From the Archives: Letter from Arthur Shurcliff


The Committee of Beacon Street Residents raised money to plant trees on Beacon Street between Arlington Street and Massachusetts Avenue in 1910.  Mrs. Frederick T. Lord of 305 Beacon Street was the Chairman of that Committee.  On November 16, 1937, she received a letter signed by Arthur A. Shurcliff, pictured below, a prominent landscape architect at 11 Beacon Street, in answer to a letter she sent to him.  The text is as follows:

“Dear Mrs. Lord:

I am glad you wrote me on the 5th with the questions.  There are no plans showing the location of the Beacon Street tree pits as finally installed.  The tentative layout was modified on the ground just before pits were dug and were adjusted to property lines, hydrants, and existing trees.  I think some of the owners who were opposed to tree planting in those days would be glad to have trees now.

It is pretty hard to answer the question about the landscape architect’s plans. I wish he had sat at a table with your daughter and roughed out some of his ideas to find out whether or not they seemed promising before going ahead with the elaborate plans.

I wonder if your daughter gave the landscape architect a free-hand.

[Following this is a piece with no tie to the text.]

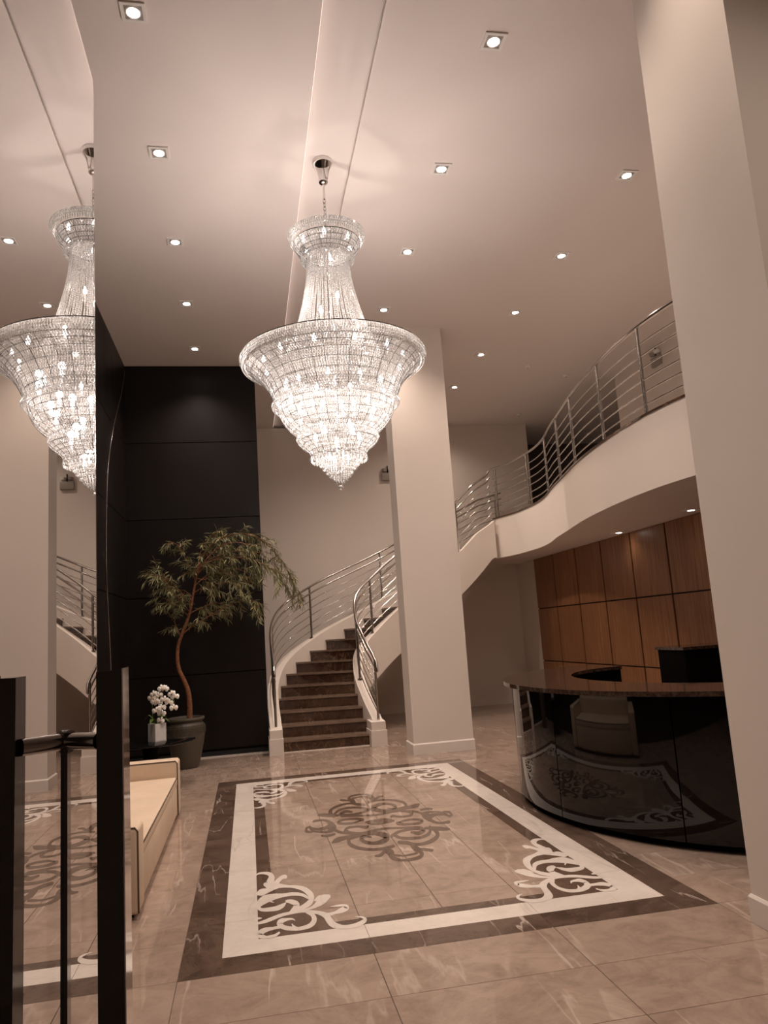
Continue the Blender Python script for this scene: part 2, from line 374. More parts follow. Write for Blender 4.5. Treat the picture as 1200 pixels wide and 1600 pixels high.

If further work is done with the landscape architect, wouldn’t it be a good idea to rough out on the back of an envelope something which seems promising before any development is made? Rough preliminary sketches of that kind often expedite work and save later misunderstandings.

I often think of the pleasant hours we passed together at the planting of the Beacon Street trees.  You have, of course, noticed how thriving they are and how fully our hopes were realized. We did not dream the trees would be injured more by collision with vehicles than by horses.  You remember we were afraid the horses would gnaw off the bark.

Yours sincerely, Arthur A. Shurcliff”

Vehicles still collide with the trees, and DigSafe often shows we must adjust a planting site due to utility lines, but don’t you just love the comment about the horses?